Goal of the exercise: Transcribe every line exactly and omit anything that is a picture.

Records with scene code
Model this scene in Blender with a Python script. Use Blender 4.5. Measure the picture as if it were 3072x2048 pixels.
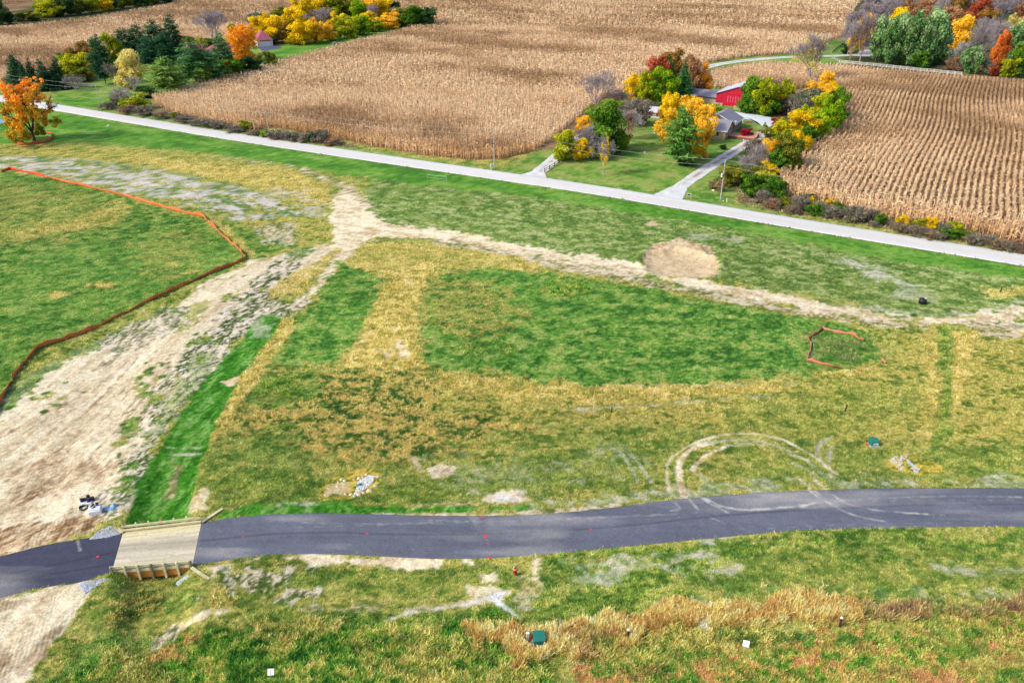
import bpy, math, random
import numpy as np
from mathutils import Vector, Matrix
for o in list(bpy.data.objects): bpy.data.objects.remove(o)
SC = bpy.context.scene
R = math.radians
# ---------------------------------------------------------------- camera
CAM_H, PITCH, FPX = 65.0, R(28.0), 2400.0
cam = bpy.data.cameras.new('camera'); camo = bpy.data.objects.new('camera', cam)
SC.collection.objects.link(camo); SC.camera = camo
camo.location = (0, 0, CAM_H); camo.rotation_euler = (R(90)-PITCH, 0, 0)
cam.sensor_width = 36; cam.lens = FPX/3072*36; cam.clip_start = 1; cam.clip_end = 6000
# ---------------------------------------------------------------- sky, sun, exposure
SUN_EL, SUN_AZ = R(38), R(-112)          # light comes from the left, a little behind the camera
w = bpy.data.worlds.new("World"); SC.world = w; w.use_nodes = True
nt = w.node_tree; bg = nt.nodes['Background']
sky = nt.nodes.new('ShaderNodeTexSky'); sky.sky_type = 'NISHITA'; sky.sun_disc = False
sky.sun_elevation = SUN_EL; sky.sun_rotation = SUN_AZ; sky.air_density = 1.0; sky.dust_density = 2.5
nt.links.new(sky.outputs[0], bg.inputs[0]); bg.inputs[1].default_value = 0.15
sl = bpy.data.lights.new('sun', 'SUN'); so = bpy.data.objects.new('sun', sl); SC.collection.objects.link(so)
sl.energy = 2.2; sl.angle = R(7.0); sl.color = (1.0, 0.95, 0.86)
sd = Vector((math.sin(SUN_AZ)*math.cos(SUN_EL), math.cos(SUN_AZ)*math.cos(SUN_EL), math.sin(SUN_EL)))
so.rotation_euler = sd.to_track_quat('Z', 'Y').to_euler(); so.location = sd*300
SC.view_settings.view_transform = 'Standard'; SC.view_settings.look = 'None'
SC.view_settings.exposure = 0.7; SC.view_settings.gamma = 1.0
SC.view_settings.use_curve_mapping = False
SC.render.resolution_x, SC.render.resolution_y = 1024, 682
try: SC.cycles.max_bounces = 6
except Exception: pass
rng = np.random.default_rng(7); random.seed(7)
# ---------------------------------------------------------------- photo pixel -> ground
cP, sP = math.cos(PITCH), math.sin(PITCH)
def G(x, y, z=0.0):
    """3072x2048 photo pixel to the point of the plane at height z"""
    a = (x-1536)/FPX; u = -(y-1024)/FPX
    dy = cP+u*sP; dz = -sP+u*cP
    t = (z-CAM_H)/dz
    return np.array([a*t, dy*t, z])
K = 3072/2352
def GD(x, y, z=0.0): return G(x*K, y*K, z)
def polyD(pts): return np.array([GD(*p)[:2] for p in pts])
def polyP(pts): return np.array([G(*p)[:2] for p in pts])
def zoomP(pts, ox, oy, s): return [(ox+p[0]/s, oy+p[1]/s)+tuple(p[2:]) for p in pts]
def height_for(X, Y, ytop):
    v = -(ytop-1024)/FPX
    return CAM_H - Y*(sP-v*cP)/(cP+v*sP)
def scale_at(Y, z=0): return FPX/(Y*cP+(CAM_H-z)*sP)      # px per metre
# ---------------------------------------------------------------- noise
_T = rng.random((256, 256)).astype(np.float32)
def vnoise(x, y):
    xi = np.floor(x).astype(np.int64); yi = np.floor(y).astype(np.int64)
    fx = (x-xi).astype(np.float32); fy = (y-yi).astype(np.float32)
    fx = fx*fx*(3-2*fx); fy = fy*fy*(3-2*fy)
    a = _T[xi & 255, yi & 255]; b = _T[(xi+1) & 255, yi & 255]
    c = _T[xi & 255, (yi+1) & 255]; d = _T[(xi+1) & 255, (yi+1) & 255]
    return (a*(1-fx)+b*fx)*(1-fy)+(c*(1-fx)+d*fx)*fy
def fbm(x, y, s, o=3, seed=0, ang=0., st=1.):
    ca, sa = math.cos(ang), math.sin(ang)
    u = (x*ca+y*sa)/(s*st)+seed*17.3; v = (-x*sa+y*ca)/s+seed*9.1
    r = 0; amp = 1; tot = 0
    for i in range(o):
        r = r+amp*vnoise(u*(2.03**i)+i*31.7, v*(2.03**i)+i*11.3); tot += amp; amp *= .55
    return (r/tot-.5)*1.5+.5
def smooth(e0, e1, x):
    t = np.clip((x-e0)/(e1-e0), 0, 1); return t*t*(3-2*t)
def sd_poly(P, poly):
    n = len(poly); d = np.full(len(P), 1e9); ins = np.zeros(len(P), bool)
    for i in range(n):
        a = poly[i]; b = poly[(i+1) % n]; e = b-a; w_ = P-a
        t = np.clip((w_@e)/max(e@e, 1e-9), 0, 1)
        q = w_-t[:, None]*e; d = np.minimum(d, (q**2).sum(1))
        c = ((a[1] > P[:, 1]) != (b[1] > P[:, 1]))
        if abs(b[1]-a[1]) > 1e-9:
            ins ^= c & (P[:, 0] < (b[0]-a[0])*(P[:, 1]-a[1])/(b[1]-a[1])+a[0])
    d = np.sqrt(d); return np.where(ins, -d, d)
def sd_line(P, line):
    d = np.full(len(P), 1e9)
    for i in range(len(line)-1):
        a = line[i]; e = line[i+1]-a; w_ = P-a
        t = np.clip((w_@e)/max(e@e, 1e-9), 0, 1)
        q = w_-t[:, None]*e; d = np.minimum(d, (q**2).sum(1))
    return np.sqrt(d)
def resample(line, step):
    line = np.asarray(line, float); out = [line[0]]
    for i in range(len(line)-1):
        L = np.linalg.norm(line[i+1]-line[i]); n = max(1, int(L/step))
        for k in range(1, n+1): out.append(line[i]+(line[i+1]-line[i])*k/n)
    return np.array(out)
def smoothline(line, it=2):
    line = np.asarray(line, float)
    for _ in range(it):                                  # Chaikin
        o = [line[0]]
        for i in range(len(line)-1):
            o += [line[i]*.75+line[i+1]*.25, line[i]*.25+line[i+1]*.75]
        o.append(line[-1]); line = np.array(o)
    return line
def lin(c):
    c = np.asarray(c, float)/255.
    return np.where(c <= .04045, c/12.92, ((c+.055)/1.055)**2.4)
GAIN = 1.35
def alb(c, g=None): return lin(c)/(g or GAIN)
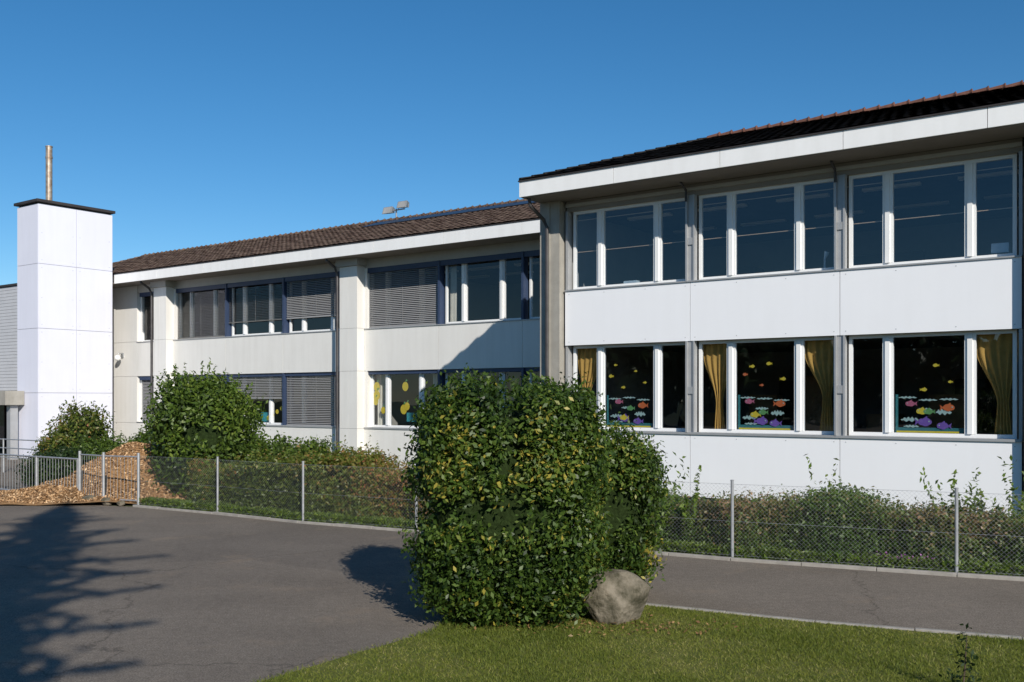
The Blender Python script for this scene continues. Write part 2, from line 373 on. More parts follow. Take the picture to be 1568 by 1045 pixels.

Task response:
Model this scene in Blender with a Python script. Use Blender 4.5. Measure the picture as if it were 3072x2048 pixels.
import bpy, math, random
import numpy as np
from mathutils import Vector, Matrix
for o in list(bpy.data.objects): bpy.data.objects.remove(o)
SC = bpy.context.scene
R = math.radians
# ---------------------------------------------------------------- camera
CAM_H, PITCH, FPX = 65.0, R(28.0), 2400.0
cam = bpy.data.cameras.new('camera'); camo = bpy.data.objects.new('camera', cam)
SC.collection.objects.link(camo); SC.camera = camo
camo.location = (0, 0, CAM_H); camo.rotation_euler = (R(90)-PITCH, 0, 0)
cam.sensor_width = 36; cam.lens = FPX/3072*36; cam.clip_start = 1; cam.clip_end = 6000
# ---------------------------------------------------------------- sky, sun, exposure
SUN_EL, SUN_AZ = R(38), R(-112)          # light comes from the left, a little behind the camera
w = bpy.data.worlds.new("World"); SC.world = w; w.use_nodes = True
nt = w.node_tree; bg = nt.nodes['Background']
sky = nt.nodes.new('ShaderNodeTexSky'); sky.sky_type = 'NISHITA'; sky.sun_disc = False
sky.sun_elevation = SUN_EL; sky.sun_rotation = SUN_AZ; sky.air_density = 1.0; sky.dust_density = 2.5
nt.links.new(sky.outputs[0], bg.inputs[0]); bg.inputs[1].default_value = 0.15
sl = bpy.data.lights.new('sun', 'SUN'); so = bpy.data.objects.new('sun', sl); SC.collection.objects.link(so)
sl.energy = 2.2; sl.angle = R(7.0); sl.color = (1.0, 0.95, 0.86)
sd = Vector((math.sin(SUN_AZ)*math.cos(SUN_EL), math.cos(SUN_AZ)*math.cos(SUN_EL), math.sin(SUN_EL)))
so.rotation_euler = sd.to_track_quat('Z', 'Y').to_euler(); so.location = sd*300
SC.view_settings.view_transform = 'Standard'; SC.view_settings.look = 'None'
SC.view_settings.exposure = 0.7; SC.view_settings.gamma = 1.0
SC.view_settings.use_curve_mapping = False
SC.render.resolution_x, SC.render.resolution_y = 1024, 682
try: SC.cycles.max_bounces = 6
except Exception: pass
rng = np.random.default_rng(7); random.seed(7)
# ---------------------------------------------------------------- photo pixel -> ground
cP, sP = math.cos(PITCH), math.sin(PITCH)
def G(x, y, z=0.0):
    """3072x2048 photo pixel to the point of the plane at height z"""
    a = (x-1536)/FPX; u = -(y-1024)/FPX
    dy = cP+u*sP; dz = -sP+u*cP
    t = (z-CAM_H)/dz
    return np.array([a*t, dy*t, z])
K = 3072/2352
def GD(x, y, z=0.0): return G(x*K, y*K, z)
def polyD(pts): return np.array([GD(*p)[:2] for p in pts])
def polyP(pts): return np.array([G(*p)[:2] for p in pts])
def zoomP(pts, ox, oy, s): return [(ox+p[0]/s, oy+p[1]/s)+tuple(p[2:]) for p in pts]
def height_for(X, Y, ytop):
    v = -(ytop-1024)/FPX
    return CAM_H - Y*(sP-v*cP)/(cP+v*sP)
def scale_at(Y, z=0): return FPX/(Y*cP+(CAM_H-z)*sP)      # px per metre
# ---------------------------------------------------------------- noise
_T = rng.random((256, 256)).astype(np.float32)
def vnoise(x, y):
    xi = np.floor(x).astype(np.int64); yi = np.floor(y).astype(np.int64)
    fx = (x-xi).astype(np.float32); fy = (y-yi).astype(np.float32)
    fx = fx*fx*(3-2*fx); fy = fy*fy*(3-2*fy)
    a = _T[xi & 255, yi & 255]; b = _T[(xi+1) & 255, yi & 255]
    c = _T[xi & 255, (yi+1) & 255]; d = _T[(xi+1) & 255, (yi+1) & 255]
    return (a*(1-fx)+b*fx)*(1-fy)+(c*(1-fx)+d*fx)*fy
def fbm(x, y, s, o=3, seed=0, ang=0., st=1.):
    ca, sa = math.cos(ang), math.sin(ang)
    u = (x*ca+y*sa)/(s*st)+seed*17.3; v = (-x*sa+y*ca)/s+seed*9.1
    r = 0; amp = 1; tot = 0
    for i in range(o):
        r = r+amp*vnoise(u*(2.03**i)+i*31.7, v*(2.03**i)+i*11.3); tot += amp; amp *= .55
    return (r/tot-.5)*1.5+.5
def smooth(e0, e1, x):
    t = np.clip((x-e0)/(e1-e0), 0, 1); return t*t*(3-2*t)
def sd_poly(P, poly):
    n = len(poly); d = np.full(len(P), 1e9); ins = np.zeros(len(P), bool)
    for i in range(n):
        a = poly[i]; b = poly[(i+1) % n]; e = b-a; w_ = P-a
        t = np.clip((w_@e)/max(e@e, 1e-9), 0, 1)
        q = w_-t[:, None]*e; d = np.minimum(d, (q**2).sum(1))
        c = ((a[1] > P[:, 1]) != (b[1] > P[:, 1]))
        if abs(b[1]-a[1]) > 1e-9:
            ins ^= c & (P[:, 0] < (b[0]-a[0])*(P[:, 1]-a[1])/(b[1]-a[1])+a[0])
    d = np.sqrt(d); return np.where(ins, -d, d)
def sd_line(P, line):
    d = np.full(len(P), 1e9)
    for i in range(len(line)-1):
        a = line[i]; e = line[i+1]-a; w_ = P-a
        t = np.clip((w_@e)/max(e@e, 1e-9), 0, 1)
        q = w_-t[:, None]*e; d = np.minimum(d, (q**2).sum(1))
    return np.sqrt(d)
def resample(line, step):
    line = np.asarray(line, float); out = [line[0]]
    for i in range(len(line)-1):
        L = np.linalg.norm(line[i+1]-line[i]); n = max(1, int(L/step))
        for k in range(1, n+1): out.append(line[i]+(line[i+1]-line[i])*k/n)
    return np.array(out)
def smoothline(line, it=2):
    line = np.asarray(line, float)
    for _ in range(it):                                  # Chaikin
        o = [line[0]]
        for i in range(len(line)-1):
            o += [line[i]*.75+line[i+1]*.25, line[i]*.25+line[i+1]*.75]
        o.append(line[-1]); line = np.array(o)
    return line
def lin(c):
    c = np.asarray(c, float)/255.
    return np.where(c <= .04045, c/12.92, ((c+.055)/1.055)**2.4)
GAIN = 1.35
def alb(c, g=None): return lin(c)/(g or GAIN)
The Blender Python script for this scene continues. Write part 2, from line 373 on. More parts follow. Take the picture to be 1568 by 1045 pixels.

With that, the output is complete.